Driving Student Persistence with Timely, Personalized Faculty Support
Concurrent Session 5
Brief Abstract
We developed student-focused planning tools that provide insight into each student's needs, preparation, and preferences, as well as a system to alert faculty to student needs at key touchpoints to deepen our commitment to personalized faculty support for students. Implementation of these tools has improved student persistence and faculty efficiency.
Presenters
Extended Abstract
Regular engagement and timely, personalized faculty support are critical to student success in online learning, but recognizing what support students need and when they need it is an ongoing challenge in online educational contexts, especially those using a competency-based education (CBE) model with flexible terms. Our institution designed and implemented two student-focused planning tools that provide data on student preparedness, needs, and experience, as well as an alert dashboard for faculty to surface student information at key touchpoints, such as an unsuccessful assessment attempt or a period of inactivity.
Information from the planning tools allows faculty and students to more effectively collaborate on the development of personalized term and course plans, ensuring each student has a pacing and proactive support plan that meets their individual needs. Both tools include questions focused on non-academic aspects of the student's educational experience (such as confidence, study time, and technology readiness) in addition to academic and course-specific questions. Together, the tools enable substantive faculty-student collaboration to identify resources (such as math, writing, or technology centers, social-emotional learning activities, or wellbeing options), promote student agency and self-efficacy, and ensure holistic support for each student throughout their program.
Alerts on the faculty dashboard include an expected response time (service-level agreement, SLA) based on our understanding of how soon a student needs support following a specific key moment. For example, when a student has an unsuccessful assessment attempt, the SLA is for faculty outreach within 24 hours. Analysis of student persistence (defined as completing the required courses in the current term and remaining enrolled or graduating at least 45 days into the subsequent term) has validated that timely faculty outreach triggered by these alerts is associated with statistically significant increases in persistence.

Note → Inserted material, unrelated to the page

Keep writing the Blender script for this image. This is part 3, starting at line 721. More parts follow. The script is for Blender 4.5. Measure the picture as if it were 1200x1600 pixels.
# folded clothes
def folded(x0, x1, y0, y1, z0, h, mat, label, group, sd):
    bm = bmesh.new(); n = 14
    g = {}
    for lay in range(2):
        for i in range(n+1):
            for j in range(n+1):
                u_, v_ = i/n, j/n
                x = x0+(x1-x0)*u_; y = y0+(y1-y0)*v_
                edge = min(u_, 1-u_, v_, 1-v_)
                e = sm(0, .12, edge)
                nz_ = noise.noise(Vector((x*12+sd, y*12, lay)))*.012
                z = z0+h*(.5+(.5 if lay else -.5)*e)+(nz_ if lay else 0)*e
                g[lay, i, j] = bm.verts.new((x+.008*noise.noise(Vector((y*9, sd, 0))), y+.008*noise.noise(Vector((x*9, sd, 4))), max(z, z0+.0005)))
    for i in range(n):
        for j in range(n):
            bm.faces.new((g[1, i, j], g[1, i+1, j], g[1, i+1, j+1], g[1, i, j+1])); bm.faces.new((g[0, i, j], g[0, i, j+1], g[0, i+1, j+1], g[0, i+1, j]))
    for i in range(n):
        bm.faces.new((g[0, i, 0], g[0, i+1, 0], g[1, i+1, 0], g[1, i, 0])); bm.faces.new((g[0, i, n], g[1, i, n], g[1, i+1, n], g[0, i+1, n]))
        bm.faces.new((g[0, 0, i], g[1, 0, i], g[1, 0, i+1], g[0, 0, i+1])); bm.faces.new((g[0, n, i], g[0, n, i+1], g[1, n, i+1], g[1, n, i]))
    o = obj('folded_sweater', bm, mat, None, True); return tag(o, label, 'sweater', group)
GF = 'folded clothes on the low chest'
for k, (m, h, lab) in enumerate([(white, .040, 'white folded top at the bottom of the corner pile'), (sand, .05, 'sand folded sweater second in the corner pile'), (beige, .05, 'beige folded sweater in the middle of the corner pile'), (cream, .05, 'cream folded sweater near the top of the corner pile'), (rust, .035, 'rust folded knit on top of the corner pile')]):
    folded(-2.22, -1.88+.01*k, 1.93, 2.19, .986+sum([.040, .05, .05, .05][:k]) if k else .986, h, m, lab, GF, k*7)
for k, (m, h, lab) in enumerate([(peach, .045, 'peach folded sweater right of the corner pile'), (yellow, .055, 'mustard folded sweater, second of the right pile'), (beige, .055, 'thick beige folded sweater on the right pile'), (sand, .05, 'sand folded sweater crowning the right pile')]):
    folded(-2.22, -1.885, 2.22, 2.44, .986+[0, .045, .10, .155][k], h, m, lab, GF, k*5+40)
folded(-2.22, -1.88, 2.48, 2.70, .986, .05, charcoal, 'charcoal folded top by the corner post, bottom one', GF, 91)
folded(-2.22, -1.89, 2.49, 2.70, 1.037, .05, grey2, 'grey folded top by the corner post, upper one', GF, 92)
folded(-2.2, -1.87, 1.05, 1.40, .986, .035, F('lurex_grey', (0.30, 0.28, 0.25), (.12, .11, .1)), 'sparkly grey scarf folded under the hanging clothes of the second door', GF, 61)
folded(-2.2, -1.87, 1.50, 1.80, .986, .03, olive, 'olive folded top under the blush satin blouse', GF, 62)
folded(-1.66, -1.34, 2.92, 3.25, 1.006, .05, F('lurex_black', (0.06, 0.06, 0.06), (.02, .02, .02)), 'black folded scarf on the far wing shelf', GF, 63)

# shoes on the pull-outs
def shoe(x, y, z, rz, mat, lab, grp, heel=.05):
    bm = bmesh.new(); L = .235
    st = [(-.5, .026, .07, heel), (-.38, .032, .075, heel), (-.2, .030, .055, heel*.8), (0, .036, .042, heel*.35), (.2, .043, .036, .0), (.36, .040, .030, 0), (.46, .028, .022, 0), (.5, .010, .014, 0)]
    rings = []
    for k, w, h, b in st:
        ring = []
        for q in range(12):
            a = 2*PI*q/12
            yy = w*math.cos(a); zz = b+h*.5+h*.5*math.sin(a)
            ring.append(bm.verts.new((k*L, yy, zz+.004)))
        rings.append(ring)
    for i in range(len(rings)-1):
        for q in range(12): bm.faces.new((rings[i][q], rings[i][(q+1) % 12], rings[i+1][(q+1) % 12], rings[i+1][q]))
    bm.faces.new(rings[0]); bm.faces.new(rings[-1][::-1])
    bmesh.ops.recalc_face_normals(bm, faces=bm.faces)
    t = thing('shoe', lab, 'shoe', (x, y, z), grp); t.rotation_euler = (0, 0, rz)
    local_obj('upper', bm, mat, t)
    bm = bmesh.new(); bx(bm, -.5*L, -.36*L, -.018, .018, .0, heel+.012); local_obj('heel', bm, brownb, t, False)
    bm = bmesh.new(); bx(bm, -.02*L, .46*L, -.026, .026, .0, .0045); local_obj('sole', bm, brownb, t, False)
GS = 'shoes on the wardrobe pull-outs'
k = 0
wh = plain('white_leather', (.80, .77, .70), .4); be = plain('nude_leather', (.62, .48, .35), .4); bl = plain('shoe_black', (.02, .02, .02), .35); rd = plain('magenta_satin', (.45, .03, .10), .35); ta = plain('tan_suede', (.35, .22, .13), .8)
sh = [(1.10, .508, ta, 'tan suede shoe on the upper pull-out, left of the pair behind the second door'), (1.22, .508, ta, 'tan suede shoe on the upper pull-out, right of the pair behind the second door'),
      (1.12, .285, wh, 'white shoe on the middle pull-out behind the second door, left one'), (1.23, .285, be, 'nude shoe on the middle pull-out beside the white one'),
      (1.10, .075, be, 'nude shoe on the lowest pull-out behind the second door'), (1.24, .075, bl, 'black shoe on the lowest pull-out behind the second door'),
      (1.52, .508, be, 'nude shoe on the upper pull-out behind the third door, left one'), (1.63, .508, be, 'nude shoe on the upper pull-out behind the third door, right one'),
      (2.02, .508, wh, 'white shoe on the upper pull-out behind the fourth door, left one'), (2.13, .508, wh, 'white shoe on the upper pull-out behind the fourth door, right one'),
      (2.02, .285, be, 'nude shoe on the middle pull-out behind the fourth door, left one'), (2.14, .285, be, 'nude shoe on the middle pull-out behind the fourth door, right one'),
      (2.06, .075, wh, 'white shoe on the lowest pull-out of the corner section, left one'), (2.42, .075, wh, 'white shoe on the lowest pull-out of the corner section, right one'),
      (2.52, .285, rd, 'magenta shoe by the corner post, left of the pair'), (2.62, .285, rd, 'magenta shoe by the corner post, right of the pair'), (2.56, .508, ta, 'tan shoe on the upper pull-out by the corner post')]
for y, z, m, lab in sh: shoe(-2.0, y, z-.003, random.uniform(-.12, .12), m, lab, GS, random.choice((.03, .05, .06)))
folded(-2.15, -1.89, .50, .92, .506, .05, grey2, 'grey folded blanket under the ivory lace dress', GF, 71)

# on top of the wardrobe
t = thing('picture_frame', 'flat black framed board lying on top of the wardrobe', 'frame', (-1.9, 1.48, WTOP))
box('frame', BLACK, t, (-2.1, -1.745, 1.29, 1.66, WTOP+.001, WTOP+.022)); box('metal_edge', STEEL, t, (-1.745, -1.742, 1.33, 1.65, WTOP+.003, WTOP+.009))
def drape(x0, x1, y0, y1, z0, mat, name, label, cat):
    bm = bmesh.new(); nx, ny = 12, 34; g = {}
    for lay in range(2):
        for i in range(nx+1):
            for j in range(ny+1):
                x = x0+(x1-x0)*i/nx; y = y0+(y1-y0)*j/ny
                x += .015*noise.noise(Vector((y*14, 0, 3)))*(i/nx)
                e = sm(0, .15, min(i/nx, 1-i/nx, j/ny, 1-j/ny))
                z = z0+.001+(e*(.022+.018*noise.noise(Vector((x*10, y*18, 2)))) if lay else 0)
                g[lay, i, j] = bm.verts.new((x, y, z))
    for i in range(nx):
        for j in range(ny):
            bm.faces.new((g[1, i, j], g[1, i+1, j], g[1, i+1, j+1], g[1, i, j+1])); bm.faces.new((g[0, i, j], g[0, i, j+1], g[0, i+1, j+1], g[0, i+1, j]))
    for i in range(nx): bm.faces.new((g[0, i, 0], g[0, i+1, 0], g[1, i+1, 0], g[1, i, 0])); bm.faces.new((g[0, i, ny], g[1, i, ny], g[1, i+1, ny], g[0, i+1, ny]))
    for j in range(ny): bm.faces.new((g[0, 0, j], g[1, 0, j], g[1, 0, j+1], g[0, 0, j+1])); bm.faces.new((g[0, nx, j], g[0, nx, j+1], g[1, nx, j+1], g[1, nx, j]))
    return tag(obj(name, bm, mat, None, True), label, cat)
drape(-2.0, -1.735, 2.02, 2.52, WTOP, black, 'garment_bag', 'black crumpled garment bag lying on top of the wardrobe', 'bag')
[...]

In this session, we will share data from our implementation of these tools that highlight the value of this type of approach to student persistence. Participants will explore the student journey at their institutions and identify applications of this approach that may be of benefit to their students and faculty. We will provide guiding questions that participants can use in analyzing their students' needs and designing relevant tools for use at their institutions and share key best practices and lessons learned from our implementation so far.